Data for processing

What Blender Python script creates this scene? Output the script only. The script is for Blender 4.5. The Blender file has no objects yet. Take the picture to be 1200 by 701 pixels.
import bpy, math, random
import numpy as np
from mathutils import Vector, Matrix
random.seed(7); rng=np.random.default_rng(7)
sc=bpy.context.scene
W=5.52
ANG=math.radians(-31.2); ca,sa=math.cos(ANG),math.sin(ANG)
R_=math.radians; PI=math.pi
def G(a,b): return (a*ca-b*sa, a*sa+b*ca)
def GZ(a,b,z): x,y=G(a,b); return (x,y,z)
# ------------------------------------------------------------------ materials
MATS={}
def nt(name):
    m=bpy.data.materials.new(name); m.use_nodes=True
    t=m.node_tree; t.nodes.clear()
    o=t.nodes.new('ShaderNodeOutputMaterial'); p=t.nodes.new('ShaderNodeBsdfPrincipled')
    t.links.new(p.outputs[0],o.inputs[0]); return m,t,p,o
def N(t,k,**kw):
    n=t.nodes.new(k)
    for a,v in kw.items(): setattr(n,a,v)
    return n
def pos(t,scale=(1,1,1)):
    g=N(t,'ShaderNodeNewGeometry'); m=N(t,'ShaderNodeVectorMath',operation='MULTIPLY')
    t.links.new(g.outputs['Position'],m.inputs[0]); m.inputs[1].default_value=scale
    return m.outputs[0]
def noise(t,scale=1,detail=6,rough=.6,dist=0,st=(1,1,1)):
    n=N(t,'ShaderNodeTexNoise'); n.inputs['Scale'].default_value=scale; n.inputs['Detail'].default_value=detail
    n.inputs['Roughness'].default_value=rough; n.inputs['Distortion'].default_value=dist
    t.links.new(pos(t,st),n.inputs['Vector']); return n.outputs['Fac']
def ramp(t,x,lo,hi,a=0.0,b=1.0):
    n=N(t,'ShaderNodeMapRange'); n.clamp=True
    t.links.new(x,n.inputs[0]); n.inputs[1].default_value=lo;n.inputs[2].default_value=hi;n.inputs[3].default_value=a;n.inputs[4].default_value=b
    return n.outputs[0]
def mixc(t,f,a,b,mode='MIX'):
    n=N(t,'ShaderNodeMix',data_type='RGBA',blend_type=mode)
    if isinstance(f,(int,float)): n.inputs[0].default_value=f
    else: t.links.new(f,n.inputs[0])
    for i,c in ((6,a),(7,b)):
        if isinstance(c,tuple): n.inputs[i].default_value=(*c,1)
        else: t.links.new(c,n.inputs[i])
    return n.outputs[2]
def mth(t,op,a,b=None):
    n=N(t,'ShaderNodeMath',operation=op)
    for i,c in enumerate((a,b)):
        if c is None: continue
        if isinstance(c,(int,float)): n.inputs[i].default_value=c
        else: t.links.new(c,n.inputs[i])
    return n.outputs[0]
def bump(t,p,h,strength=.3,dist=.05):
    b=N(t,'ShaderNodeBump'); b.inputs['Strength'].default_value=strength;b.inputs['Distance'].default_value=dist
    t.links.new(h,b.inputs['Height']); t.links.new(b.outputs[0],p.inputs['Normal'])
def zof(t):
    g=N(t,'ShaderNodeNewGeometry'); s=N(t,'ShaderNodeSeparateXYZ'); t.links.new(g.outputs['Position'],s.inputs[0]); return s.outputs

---

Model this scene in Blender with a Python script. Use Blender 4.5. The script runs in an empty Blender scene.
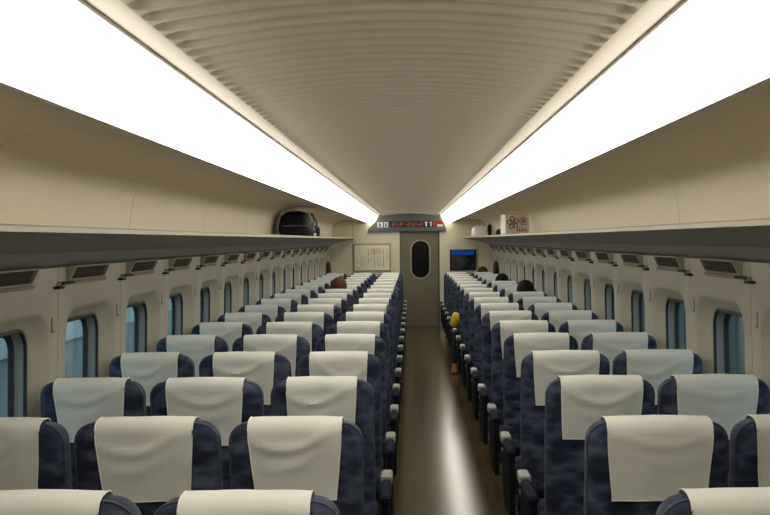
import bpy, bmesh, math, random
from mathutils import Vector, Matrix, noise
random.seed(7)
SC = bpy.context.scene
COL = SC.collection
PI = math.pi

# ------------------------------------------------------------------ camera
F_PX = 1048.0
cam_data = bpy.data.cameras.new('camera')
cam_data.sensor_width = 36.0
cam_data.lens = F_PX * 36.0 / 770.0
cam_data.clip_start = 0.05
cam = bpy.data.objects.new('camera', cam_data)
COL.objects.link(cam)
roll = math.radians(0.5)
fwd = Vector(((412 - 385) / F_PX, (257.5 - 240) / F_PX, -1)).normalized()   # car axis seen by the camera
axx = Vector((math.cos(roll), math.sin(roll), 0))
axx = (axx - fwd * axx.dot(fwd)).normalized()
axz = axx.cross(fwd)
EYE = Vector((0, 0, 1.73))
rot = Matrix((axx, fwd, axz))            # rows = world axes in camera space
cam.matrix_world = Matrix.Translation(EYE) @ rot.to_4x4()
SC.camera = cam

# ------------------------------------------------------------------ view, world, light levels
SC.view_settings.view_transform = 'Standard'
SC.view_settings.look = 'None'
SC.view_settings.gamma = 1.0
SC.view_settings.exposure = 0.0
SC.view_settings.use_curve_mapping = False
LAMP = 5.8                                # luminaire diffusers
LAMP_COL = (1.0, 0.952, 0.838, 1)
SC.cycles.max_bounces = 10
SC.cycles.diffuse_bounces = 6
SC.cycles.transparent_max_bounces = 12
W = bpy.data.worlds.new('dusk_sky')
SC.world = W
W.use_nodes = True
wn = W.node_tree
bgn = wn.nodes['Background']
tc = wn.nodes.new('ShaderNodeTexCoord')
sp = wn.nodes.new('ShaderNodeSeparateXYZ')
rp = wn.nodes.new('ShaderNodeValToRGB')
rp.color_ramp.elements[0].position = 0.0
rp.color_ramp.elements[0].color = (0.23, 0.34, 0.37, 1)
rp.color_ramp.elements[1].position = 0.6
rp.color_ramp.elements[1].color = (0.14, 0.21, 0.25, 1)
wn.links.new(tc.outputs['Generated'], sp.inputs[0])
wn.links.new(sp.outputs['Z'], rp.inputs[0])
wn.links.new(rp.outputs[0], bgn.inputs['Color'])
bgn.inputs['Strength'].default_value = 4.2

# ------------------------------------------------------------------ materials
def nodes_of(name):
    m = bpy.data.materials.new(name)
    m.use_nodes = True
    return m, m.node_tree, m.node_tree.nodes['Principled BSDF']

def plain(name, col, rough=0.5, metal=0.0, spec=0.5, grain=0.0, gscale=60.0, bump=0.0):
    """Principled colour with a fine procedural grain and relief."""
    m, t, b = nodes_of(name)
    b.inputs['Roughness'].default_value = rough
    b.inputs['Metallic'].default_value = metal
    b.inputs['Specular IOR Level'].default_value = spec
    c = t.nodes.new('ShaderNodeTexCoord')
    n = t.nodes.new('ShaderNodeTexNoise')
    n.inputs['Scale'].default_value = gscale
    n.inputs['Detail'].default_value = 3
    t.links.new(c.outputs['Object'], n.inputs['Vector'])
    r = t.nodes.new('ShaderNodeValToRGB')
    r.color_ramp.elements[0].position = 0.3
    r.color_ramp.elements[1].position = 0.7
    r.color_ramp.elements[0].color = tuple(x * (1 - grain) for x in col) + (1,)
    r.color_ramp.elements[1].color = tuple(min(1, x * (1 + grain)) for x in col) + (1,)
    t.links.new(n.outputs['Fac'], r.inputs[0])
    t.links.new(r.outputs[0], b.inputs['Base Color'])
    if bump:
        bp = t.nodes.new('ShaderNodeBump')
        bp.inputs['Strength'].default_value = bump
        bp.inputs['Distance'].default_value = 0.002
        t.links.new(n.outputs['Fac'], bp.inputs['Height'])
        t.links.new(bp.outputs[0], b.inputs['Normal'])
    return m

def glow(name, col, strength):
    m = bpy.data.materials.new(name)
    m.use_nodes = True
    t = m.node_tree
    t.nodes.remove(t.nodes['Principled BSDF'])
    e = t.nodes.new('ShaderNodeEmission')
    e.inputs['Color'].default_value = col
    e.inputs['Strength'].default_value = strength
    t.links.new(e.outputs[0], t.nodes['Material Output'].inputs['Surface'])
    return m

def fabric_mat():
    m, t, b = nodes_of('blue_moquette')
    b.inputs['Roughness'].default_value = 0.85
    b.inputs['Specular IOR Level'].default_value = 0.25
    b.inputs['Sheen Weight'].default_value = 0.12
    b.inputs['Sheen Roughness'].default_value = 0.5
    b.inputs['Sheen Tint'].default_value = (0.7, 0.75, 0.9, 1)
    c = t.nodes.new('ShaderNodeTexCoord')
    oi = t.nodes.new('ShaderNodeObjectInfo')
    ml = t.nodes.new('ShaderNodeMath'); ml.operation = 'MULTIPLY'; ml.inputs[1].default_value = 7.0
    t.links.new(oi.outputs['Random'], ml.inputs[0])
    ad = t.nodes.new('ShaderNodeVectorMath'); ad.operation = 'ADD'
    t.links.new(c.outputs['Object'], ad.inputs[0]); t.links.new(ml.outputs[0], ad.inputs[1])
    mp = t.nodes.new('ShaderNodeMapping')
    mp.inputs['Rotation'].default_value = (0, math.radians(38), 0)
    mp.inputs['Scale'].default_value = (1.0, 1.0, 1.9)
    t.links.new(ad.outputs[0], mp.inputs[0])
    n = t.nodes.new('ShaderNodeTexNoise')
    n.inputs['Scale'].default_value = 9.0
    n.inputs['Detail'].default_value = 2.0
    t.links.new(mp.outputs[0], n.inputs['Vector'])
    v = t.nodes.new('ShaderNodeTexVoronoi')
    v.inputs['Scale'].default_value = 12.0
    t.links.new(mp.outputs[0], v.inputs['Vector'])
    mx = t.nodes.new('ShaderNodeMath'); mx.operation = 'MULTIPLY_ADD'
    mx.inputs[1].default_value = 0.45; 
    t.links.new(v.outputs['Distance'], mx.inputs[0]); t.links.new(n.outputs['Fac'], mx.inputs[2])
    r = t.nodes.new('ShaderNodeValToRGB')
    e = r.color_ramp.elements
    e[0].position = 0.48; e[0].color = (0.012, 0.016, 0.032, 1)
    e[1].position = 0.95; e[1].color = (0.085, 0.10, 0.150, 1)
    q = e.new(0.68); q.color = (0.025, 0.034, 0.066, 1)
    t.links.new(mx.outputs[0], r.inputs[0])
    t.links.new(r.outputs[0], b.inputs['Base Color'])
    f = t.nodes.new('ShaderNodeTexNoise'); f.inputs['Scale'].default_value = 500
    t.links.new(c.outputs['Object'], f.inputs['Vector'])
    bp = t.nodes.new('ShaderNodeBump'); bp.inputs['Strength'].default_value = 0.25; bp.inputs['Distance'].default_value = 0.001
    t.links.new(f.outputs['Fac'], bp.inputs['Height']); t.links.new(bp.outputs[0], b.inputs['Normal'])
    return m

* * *

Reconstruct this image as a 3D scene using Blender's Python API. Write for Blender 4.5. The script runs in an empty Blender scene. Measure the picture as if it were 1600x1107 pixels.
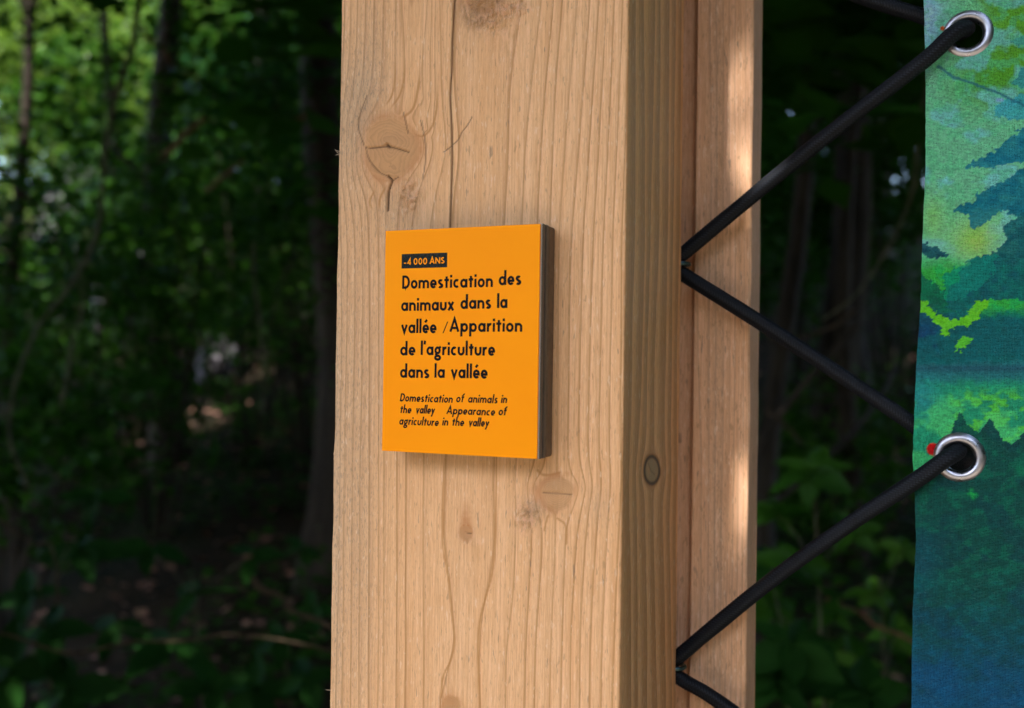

What the task asks
Reproduce the lines above starting at the one with "Model this scene" and ending at the one with "PI = math.pi", both included, exactly and with no pictures.

Full response
Model this scene in Blender with a Python script. Use Blender 4.5. The script runs in an empty Blender scene.
import bpy, bmesh, math, random
from mathutils import Vector, Matrix, noise
random.seed(7)
SC = bpy.context.scene
COL = SC.collection
PI = math.pi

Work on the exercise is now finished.